On the couch would be, of course, the three ZZ Top girls from the video to "Give Me All Your Lovin'," acting kinda frisky, not unlike the way they might if they would be interested in taking off your clothes and having their way with you, while God and Clint Howard cheer you on. Rosinanate would be a rockin', because that's how it happens in Van Heaven, and if I knew what purgatory I sent Rosinante and if I had the financial wherewithal to do it, I would tow it to the home of the dude in Nashville Pussy, and he could keep it in his backyard as a kind of protected preserve for what's left of Van Culture.
*
The band I used to be in booked a tour of the West Coast. In Chicago, the van didn't stand out quite so much because you see beaters wheezing down Western Avenue all the time...ancient Oldsmobuicks like what your grandparents drove only with more dents and shinier rims. Outside Chicago, into the rest of America and the teeming masses of fools who will go down in history as being stupid enough to give George W. Bush a SECOND TERM in the White House, the van was severely out of place.

I loved that. I loved how this thing was built under the assumption that people would drink beer in the van because that's what you do in vans. I loved how there were hardly any seatbelts because, come on! nobody wears those things anyway! I loved how there was a couch in the back to just stretch out and relax. Rosinanate hearkened back to a less paranoid less puritanical, freer time.
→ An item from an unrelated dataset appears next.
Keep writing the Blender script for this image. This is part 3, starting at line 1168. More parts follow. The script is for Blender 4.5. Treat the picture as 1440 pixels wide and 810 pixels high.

I think this was in some ways why the van always made people happy, even if the brakelights didn't work and even if the right rearview mirror hung by a thread and it backed up traffic for miles when climbing mountains. In Central Washington, a lady in a neighboring car took a picture of us. In Seattle, the people hanging out outside the gig applauded when we pulled up in the thing right in front of the club. Before shows, after shows, hell, even during some shows when the other bands were average mersh, the van was the best place to hang out as long as the temperature outside was neither too hot nor too cold, because the a/c didn't work and the heater only worked in the front.